Monday's rally got its start early after President Donald Trump said his negotiators had received encouraging calls from China on Sunday, though China's foreign ministry denied knowledge of any such calls.

That, and the fact that the trade conflict has repeatedly seen both sides attempt to negotiate before ending in acrimony and more tariffs and trade penalties, did not dim investors' willingness to bid stocks higher.

Big technology companies, which do a lot of business in China and have much riding on the outcome of the trade dispute, accounted for a big share of the gains. Apple climbed 1.9% and Microsoft added 1.5%.

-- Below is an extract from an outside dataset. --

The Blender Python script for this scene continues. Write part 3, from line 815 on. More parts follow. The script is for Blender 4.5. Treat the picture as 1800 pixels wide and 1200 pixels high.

"It always seems that Trump, after he does something to freak the market out or escalate this trade war, he tries to dial it back to some degree," said Brad Bernstein, senior portfolio manager at UBS Wealth Management USA. "As an investor, you just have to know there's a lot of uncertainty and there is no clarity in the short term right now."

The S&P 500 rose 31.27 points, or 1.1%, to 2,878.38. The Dow Jones Industrial Average gained 269.93 points, or 1.1%, to 25,898.83. The Nasdaq, which is heavily weighted with technology stocks, rose 101.97 points, or 1.3%, to 7,853.74.

The Russell 2000 index of smaller companies picked up 16.52 points, or 1.1%, to 1,476.

The major indexes are each on track for losses of 3% or more in August in what has been a volatile month for the market.

This is as investors try to gauge whether trade conflicts and slowing economies around the world will drag the U.S. into a recession.

Along the way, traders have been repeatedly whipsawed by the turns in the trade war between the world's biggest economies.

The conflict escalated once again on Friday, after China announced new tariffs on $75 billion in U.S. goods. Trump responded angrily on Twitter, at one point saying he "hereby ordered" U.S. companies with operations in China to consider moving them to other countries, including the U.S.

Trump also later announced that the U.S. would increase existing tariffs on $250 billion in Chinese goods to 30% from 25%, and that new tariffs on another $300 billion of imports would be 15% instead of 10%.

The new round of tariff threats caused a sell-off on Friday that erased more than 600 points from the Dow.